U.S. upbeat on election of new French leader

Nicolas Sarkozy represents a new day in relations, the White House says.

Published May 8, 2007

WASHINGTON - The Bush administration is practically jumping for joie.

Four years after often tense relations with France plummeted to new lows over the war in Iraq, President-elect Nicolas Sarkozy's victory at the polls on Sunday to succeed Jacques Chirac led to much talk on Monday in Washington of a new closeness with Paris.

On a day that President Bush welcomed Britain's Queen Elizabeth II to the White House for a state visit, U.S. officials appeared almost giddy at the prospect of improved ties with France, which sided with American colonists against the British more than 200 years ago.

"We certainly look forward to cooperation with the French, " White House press secretary Tony Snow said. "We know that there are going to be areas of disagreement. But on the other hand, there are certainly real opportunities to work together on a broad range of issues."
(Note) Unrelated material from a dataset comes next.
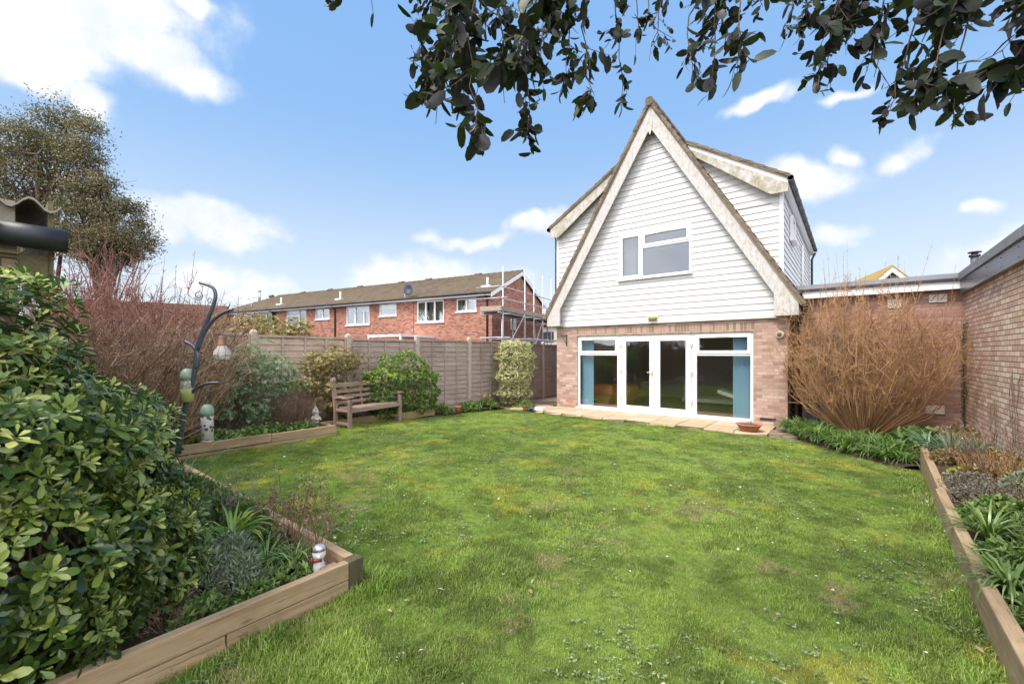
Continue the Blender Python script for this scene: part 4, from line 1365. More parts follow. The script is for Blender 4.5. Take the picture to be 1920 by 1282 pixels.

Bush, he said, congratulated Sarkozy in a phone call Sunday after the president-elect said in a victory speech that the United States can "count on our friendship, " while adding that "friendship means accepting that friends can have different opinions."

Sarkozy challenged the Bush administration to take the lead on climate change and said the issue would be a priority for France.

At the State Department, spokesman Sean McCormack was upbeat about the prospects.

"We'll see in what ways his foreign policy will differ from President Chirac's, but I'm confident that we will find many areas in which we can work very closely together, " he said.

Chirac and Bush butted heads numerous times, notably over Iraq.